Monday, June 08, 2009

Patri Friedman, you are an agorist!

In a blog post, Patri Friedman, a fairly well known libertarian (and the only well known 3rd gen lib) says:
Despite my broad agreement with much of the underlying philosophy, I find this chain of events ludicrous – and I am not using the word lightly. Let us consider one of the largest black markets in the world, the market for illegal drugs, which has been thriving for decades. Has this resulted in market demand for protection agencies to replace the government? Um, no. It has resulted in exactly the opposite – a strengthening of the monopoly provider of security and law. It has given us the militarization of policy, legalized theft via civil asset forfeiture, and a well-funded DEA.
...
I agree that the direct effect of the black market for recreational drugs is to increase freedom – it provides something the government is trying to ban, thus ameliorating the effect of that ban. As an occasional user of illegal drugs, I think that’s fabulous. But to see black markets as the route to indirectly weakening and eventually toppling governments just doesn’t match up to the evidence. Coercive geographic monopolies on violence work, folks, much though we may hate it.

Ahh so much material for dismantling here.
First: "Has this resulted in market demand for protection agencies to replace the government? Um, no."
Well first off I'd say, your own approach to this game has clouded your ability to see what is relevant. You may actually have a point here, but assuming you did, that's not what the black market in drugs is attempting to solve. It's attempting to provide people with drugs, at which it succeeds admirably. That is one avenue of government interference that is thwarted.
Then again, you might be wrong about that also. As Jim Davidson said:
The answer is yes, it has. And most drug dealers provide their own protection, often in concert with other dealers in their area. These private protection agencies are referred to as “gangs” and their leaders as “drug lords.” They employ violence to enforce contracts, control territory, and defend the sovereignty of their members.

Secondly, we don't live in a free market, which is the whole thing we're objecting to in the first place with all this libertarianism! Can we adequately measure the demand for private protection services? All we can measure is what is supplied, which is filtered by what the government allows to be supplied.

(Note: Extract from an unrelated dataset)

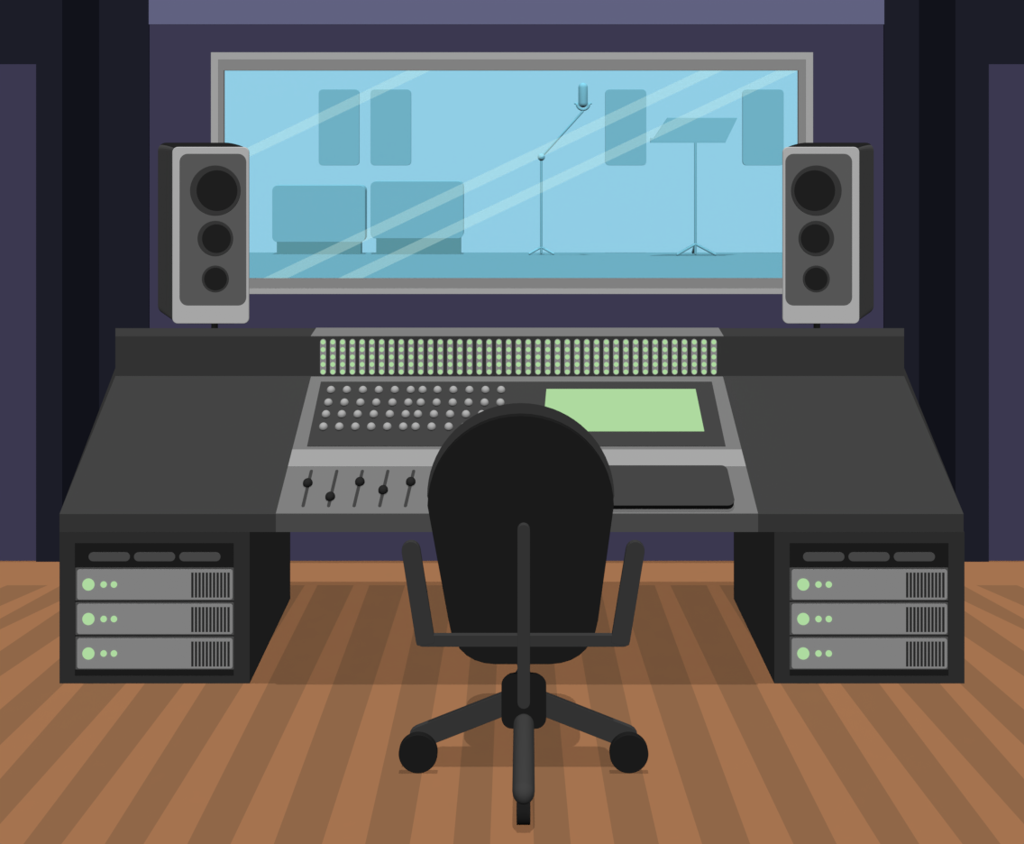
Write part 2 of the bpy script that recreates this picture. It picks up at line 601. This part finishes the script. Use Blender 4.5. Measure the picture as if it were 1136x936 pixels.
# raised dark pad with a black underside
def pad_outline(dy=0.0):
    q = [(600, 560.5), (600, 516), (800, 516)]
    for k in range(1, 6):
        a = math.radians(90 - 75 * k / 5)
        q.append((800 + 7.5 * math.cos(a), 523 - 7 * math.sin(a)))
    for k in range(0, 6):
        a = math.radians(0 + 90 * k / 5)
        q.append((808 + 6.8 * math.cos(a), 554 + 6.5 * math.sin(a)))
    return q
pad = link('touch_pad', slab(pad_outline(), 0.0084, 0.0300), M_black, con)
pad['label'] = 'dark rounded pad with black edge'
link('pad_surface', slab(pad_outline(), 0.0300, 0.0306), M_con_panel, pad)
# meter bridge
link('meter_panel', box(wx(347, D1 - 0.004), wx(800.5, D1 - 0.004), D1 - 0.004, D1 - 0.0003, wz(416.3, D1 - 0.004), wz(374, D1 - 0.004)), M_desk, con)
tp = []
dq = D1 + 0.001
bm = bmesh.new()
base = [(wx(345, D1), D1 - 0.003), (wx(802.5, D1), D1 - 0.003), (wx(797, D2), D2 - 0.004), (wx(351, D2), D2 - 0.004)]
add_loft(bm, [[(x, y, ZB + 0.0002) for x, y in base], [(x, y, ZB + 0.003) for x, y in base]])
link('top_trim', bm, M_trim_top, con)
dm = D1 - 0.008
strip0 = led0 = None
extra = bmesh.new()
rest = []
for i in range(41):
    x = 358.4 + 10.837 * i
    c = Vector((wx(x, dm), dm, wz(395.8, dm)))
    if strip0 is None:
        strip0 = link('meter_strip', prism(rr_px(x - 3.3, x + 3.3, 376, 415.6, 3.2, dm), dm, D1 - 0.0042), M_meter, con)
        st = strip0
        base_c = c
    else:
        st = strip0.copy()
        COL.objects.link(st)
        st.parent = con
        st.location = strip0.location + Vector((c.x - base_c.x, 0, 0))
    for y in (379.3, 387.6, 395.8, 404.1, 412.3):
        q = Vector((wx(x, dm), dm - 0.0003, wz(y, dm)))
        if i < 20:
            if led0 is None:
                led0 = link('meter_light', disc(q, (0, -1, 0), 0.0109, 0.003, 0.001, 16), M_green, st)
                lo = led0.location.copy()
                q0 = q
                s0 = c
                o = led0
            else:
                o = led0.copy()
                COL.objects.link(o)
                o.parent = st
                o.location = lo + (q - q0) - (c - s0)
        else:
            disc(q, (0, -1, 0), 0.0109, 0.003, 0.001, 16, bm=extra)
tag(link('meter_lights', extra, M_green, con), kind='stuff')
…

All you're really saying here is that the government is somewhat effective at suppressing/containing private protection agencies for now. (which has some interesting implications for what their priorities really are)
Secondly, the natural market for illegal drugs is almost certainly not as massive as the government propaganda wants us to believe in the first place. To look at this as the one marker of what agorism stands for is like saying the free market in drugs would be the shining example of the free market, overall.

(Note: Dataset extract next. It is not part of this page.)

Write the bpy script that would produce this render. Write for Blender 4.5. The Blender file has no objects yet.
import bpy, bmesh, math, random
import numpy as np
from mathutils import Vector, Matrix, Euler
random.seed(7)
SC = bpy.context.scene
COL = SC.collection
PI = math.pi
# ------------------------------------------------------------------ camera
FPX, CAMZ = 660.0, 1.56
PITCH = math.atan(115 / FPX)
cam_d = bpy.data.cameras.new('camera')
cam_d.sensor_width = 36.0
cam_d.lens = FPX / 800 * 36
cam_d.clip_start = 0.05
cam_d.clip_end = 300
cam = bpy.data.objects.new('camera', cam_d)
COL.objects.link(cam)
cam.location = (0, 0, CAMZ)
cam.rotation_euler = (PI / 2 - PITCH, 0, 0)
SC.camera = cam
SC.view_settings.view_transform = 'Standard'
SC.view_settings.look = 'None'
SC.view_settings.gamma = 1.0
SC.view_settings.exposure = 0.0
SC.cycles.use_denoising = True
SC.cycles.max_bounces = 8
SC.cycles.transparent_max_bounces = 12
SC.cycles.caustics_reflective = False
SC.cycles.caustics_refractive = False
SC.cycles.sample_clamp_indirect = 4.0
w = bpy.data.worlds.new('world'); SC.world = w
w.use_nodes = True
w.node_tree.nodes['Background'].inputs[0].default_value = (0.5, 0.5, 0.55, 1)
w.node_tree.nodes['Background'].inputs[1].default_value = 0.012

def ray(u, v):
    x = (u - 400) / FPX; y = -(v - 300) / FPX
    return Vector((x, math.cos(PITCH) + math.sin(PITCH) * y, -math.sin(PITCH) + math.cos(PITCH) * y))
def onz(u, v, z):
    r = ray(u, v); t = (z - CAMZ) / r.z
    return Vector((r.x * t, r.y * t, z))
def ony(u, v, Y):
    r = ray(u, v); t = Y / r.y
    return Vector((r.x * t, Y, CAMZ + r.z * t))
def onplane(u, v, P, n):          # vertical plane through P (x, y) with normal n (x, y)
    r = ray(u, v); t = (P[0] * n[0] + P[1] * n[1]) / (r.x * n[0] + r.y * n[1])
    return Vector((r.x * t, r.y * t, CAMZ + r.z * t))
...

Certainly the people want drugs! But we want a lot of other things much more. Look at the Copyright War as a more classic example of agorism in action, doing it's job, providing alternatives.
And in the long run, the war for freedom is won in the minds of the people. What has brought more people to question the legitimacy of the government than the fact that they won't give us what we want... and that when we say "fuck the law", we can get it?

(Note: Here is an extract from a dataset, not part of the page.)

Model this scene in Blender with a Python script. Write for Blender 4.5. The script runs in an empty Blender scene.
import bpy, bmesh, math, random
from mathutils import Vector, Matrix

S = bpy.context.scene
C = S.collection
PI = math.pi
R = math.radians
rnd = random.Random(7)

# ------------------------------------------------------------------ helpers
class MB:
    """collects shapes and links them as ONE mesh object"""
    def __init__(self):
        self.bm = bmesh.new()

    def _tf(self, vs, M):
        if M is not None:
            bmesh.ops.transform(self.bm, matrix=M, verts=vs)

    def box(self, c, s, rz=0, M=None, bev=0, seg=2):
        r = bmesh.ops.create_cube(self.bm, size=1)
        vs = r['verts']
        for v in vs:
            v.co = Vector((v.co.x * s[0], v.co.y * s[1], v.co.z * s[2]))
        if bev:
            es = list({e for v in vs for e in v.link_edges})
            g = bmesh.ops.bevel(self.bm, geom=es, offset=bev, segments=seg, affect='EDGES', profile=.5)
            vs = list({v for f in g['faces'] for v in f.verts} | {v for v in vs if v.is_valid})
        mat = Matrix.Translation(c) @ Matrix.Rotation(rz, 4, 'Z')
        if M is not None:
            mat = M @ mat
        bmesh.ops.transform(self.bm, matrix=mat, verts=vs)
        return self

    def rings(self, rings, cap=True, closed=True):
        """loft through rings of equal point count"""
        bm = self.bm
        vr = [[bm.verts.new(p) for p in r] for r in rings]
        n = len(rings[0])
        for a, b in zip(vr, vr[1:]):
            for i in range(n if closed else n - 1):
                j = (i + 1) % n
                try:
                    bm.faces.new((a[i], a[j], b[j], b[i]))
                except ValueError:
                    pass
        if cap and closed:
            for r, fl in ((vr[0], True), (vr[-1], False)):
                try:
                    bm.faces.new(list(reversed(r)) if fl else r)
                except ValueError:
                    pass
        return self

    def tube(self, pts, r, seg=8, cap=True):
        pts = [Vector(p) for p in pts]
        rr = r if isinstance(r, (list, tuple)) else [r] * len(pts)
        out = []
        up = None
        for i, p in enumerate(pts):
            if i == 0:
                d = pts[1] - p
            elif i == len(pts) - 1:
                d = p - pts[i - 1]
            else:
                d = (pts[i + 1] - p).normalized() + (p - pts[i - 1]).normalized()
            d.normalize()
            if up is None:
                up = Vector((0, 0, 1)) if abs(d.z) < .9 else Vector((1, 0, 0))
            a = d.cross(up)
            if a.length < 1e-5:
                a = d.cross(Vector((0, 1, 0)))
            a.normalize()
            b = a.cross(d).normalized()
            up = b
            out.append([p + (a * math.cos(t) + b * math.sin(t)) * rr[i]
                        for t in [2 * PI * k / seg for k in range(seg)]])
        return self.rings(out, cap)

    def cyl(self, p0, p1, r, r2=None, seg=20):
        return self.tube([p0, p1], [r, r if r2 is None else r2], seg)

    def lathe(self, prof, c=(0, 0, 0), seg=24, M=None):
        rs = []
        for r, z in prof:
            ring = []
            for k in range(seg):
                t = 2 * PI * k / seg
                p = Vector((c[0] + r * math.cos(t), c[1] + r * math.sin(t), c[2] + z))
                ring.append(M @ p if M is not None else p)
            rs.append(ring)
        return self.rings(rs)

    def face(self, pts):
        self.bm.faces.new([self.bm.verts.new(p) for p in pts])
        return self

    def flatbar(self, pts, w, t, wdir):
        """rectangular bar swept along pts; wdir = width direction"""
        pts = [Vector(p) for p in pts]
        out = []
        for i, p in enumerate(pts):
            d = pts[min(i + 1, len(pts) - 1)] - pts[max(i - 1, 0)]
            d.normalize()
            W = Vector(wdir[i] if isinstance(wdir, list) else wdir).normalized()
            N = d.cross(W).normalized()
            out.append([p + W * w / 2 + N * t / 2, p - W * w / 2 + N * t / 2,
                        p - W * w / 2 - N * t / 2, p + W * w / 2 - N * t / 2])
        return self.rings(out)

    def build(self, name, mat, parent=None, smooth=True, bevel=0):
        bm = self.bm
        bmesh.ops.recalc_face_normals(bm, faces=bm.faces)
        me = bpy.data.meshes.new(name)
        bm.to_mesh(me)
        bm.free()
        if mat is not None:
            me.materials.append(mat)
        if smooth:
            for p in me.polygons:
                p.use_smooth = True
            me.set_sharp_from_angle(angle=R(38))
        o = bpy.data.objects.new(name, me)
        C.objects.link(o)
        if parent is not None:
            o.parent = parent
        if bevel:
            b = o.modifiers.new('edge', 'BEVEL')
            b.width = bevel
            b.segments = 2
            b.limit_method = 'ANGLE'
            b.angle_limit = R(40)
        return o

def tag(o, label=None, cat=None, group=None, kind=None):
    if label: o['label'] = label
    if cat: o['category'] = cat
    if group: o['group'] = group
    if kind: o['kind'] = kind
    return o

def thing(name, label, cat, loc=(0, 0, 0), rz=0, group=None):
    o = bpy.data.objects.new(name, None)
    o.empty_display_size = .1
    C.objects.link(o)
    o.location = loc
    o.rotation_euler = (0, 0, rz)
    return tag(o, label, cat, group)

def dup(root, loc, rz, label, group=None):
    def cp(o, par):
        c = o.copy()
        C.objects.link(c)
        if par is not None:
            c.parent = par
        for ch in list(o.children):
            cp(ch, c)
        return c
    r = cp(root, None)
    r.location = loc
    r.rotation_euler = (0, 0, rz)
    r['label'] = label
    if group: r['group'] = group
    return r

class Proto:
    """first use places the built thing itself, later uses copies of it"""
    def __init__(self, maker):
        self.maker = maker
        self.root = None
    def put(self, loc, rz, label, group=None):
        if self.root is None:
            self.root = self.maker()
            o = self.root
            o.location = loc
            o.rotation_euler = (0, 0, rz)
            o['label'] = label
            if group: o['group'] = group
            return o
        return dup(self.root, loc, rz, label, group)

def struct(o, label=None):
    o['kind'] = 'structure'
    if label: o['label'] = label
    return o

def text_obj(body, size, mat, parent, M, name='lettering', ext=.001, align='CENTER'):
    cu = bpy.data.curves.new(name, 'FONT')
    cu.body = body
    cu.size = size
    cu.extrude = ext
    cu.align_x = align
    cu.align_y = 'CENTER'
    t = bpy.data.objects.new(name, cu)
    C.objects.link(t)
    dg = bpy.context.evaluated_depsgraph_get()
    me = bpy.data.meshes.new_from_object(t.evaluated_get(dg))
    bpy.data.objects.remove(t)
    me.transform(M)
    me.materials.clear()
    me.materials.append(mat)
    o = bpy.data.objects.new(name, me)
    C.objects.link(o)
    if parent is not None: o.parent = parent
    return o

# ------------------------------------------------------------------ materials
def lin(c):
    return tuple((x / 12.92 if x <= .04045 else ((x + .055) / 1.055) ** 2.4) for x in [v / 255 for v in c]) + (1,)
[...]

How many budding young anarchists or at least potential anarchists have been sparked (excuse the pun) by becoming stoners and/or "pirates"? The answer, is, a whole shit load.
Now also there's this part:
"But to see black markets as the route to indirectly weakening and eventually toppling governments just doesn’t match up to the evidence."
Again, there is this sort of mental filtering, this lack of relevant response.
We aren't "indirectly weakening" the government... we're not trying to slink into liberty. We're playing "Operation" with the body politic.
"Oops, there goes control of drugs!"
"Oops, there goes intellectual property"
We don't care if the government raises it's hackles in response. Let them come! This will only make more of us. You're thinking of a war of attrition. We're thinking of 4th generation warfare. The bloated, wasteful MEGASTATE cannot survive very long. A state that is 80% free, but still authoritarian? That would be a fearsome opponent and far more dangerous to us, in our opinion. Nonetheless, all other things being equal, agorism is the most functional strategy in almost all cases, except possibly near the end game, when the state is almost about to fall, when other approaches might become effective.
Here's some more from the same post by Patri:
"I believe in a different indirect path: global competition between governments. Let’s hit states where they are weak – at providing good services to their customers, not where they are strong – at holding onto territory with violence. We can do this by competing for citizens and capital, not for territory. Whether this is done through seasteading, free zones, or some other method entirely, I think it is a far more plausible route to indirectly improving political institutions."
Well, we can't improve political institutions. This actually again points at what I mean by "meta-agorism". What makes a government a "government" and not a mafia?
Perception.
Agorists want to kill the state, piece by piece, not improve it gradually.
Meta-agorism wants people to understand that there's no such thing, there never was, and you're being imprisoned by a mafia.
In that sense, what you are doing is extremely valuable, because you're giving people somewhere to escape to.
And as an "illegal" provider of defense service you are also an agorist!